Косицкая доверчиво рассказывала Островскому о своем прошлом, о детстве, о молодости своей. На полях рукописи «Грозы» рядом с датой 24 июля 1859 года Островский набросал несколько строк – для будущего монолога Катерины: «А мне лукавый-то шепчет таким ласковым голосом – и представляется мне – то и то. Прежде, когда я жила у маменьки, да и здесь сначала представлялось мне (рай в суздальском вкусе), и снится тоже, или птицей летаю»[461]
.Способ работы обычный у Островского: просматривая написанное, он выносит на поля, иногда в волнистой рамке, – пришедшую позже мысль, фразу, мотив, который надо развить в дальнейшей работе. Необычное заключается в другом. К приведенным словам сделана автором на черновике сноска: «*Слышал от Л. П. про такой же сон в этот же день. Гора Синай».
Историки литературы и театра давно установили, что Л. П. – не кто иной, как Любовь Павловна Косицкая[462]
. Ее посмертно опубликованные «Записки» перекликаются эхом с рассказами Катерины о своем детстве и девичестве. И все же удивительно, что Островский обмолвился такой точной биографической ссылкой: случай уникальный в его черновых рукописях.Неужто ему понадобилось назвать инициалы Косицкой «для памяти»? И будто бы иначе он не запомнил того, что хотел вложить в уста Катерины?
Нет, скорее всего, рука написала это имя безотчетно, в тайном желании повторить его самому себе: так возникал порой летучий женский профиль на полях рукописей Пушкина. И что это – «гора Синай»? Библейский ли образ, волшебно преображенный, в воспоминаниях и снах Косицкой, пересказанных ею Островскому, или что-то, что останется навсегда ведомо лишь им двоим?

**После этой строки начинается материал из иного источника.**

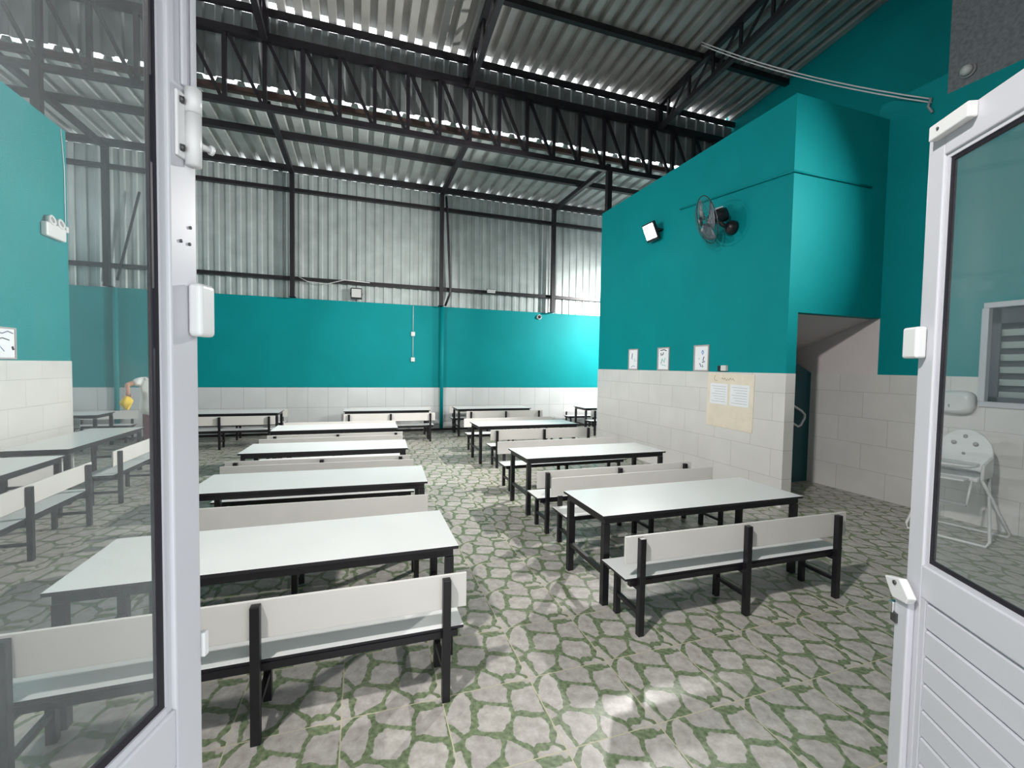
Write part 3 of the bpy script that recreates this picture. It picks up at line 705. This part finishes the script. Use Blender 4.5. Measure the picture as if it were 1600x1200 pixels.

Островский писал Катерину, думая не только о молодой купеческой жене Кабановой, но и об актрисе Косицкой. Конечно, искусство не повторяет натуры. По поверхностному взгляду в Косицкой было, пожалуй, не меньше и от Варвары: веселой, шаловливой, разбитной, легкой по чувству. Но была, бессомненно, и Катерина с ее готовностью к страданию и трагизмом цельной души. Пока Островский писал пьесу, легкая тень Косицкой падала на рукопись, лежавшую на столе.
Встречался ли он с ней часто и близко в эти дни? Не знаем. Но, видимо, это так. И когда писал «Грозу», сам понимал, узнавал ее лучше и не заметил, как полюбил.
В Косицкой видели актрису комедии и мелодрамы. Островский в «Санях» открыл ее как очаровательную простушку: наивная, обманутая Дуня была героиней бытовой, хоть и со взлетали лиризма. Теперь он писал для Косицкой иную роль: с напряженной идеальностью, внутренним романтизмом. Для нее не будет счастья легкой комедийной развязки; тут неизбежна драма.
Катерина высоко поднята над скучной размеренностью быта, грубыми нравами Калинова. «Попал я в городок», – желчно и беспомощно пробормочет Борис. И дело тут не в одних лицах «самодуров»: Дикой даже живописен в своем безобразии, безудержной наглости и пьянстве; Кабаниха и грозна и жалка в своей почти животной ревности к невестке, в попытках принудить всех строить жизнь по себе. Но главное – ощущение духоты, жуткой предгрозовой духоты города, так красиво раскинувшегося на волжском берегу.
«Идеальность» Катерины – не девичья идеальность глупенькой Дуни. За нею горький опыт принуждения себя: жизнь с нелюбимым мужем, покорность злой свекрови, привыкание к брани, попрекам, высоким глухим заборам, запертым воротам, душным перинам, долгим семейным чаепитиям. Но тем острее и ослепительнее вспышки ее природного возвышенного отношения к жизни – тяга к красоте, к тому, что еще теплится в детских впечатлениях и чему нет ни цены, ни названия.